With the proposed changes expected to affect a majority of Kenyans, as the burden is pushed their way, the cost of living is expected to reach new heights. According to Edna Gitachu, PwC Associate Director, the bill will lead to a higher cost of living. “Not only is the proposed bill a one-sided proposal, but it is cumbersome to taxpayers. This is not the first time that we are seeing this proposal. A number of proposals have been rejected in the past, but they have found themselves in this new bill,” she said.
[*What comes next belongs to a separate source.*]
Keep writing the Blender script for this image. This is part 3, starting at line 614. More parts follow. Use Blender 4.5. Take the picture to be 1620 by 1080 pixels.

However, the proposed bill is not all bad news as it proposes some solutions. For instance, the government is looking to exempt liquefied petroleum gas (LPG) from the 8% VAT, its 2% railway development levy, and its 3.5% import declaration fee. This will see households that rely on LPG be able to save as the price of this fuel is expected to reduce sharply. Taxpayers are also to benefit from a reduction in the excise duty on airtime and data services from 15% to 20% and a reduction in the excise duty of bank charges on money transfer services t0 15% from 20%.
Those with huge tax debts will also have the opportunity to get a waiver of any accruing penalties and interest if they declare the principal tax that they have accrued up to December 31st, 2022, and pay the principal tax by June 30th, 2024. Not only is the government hoping to collect more revenue, but it is also giving a chance to those who don’t file and pay taxes, to come forward and have a clean slate.
For many, the bad may outweigh the good with the proposed bill; however, as the bill is expected to go through public participation, changes can be made to ensure it favours Kenyans while also advocating for an increase in revenue for the government. The public must make their voice heard for reservations to be made before the bill is passed into law as it is, leading to uncertainty and further slowdown in economic growth.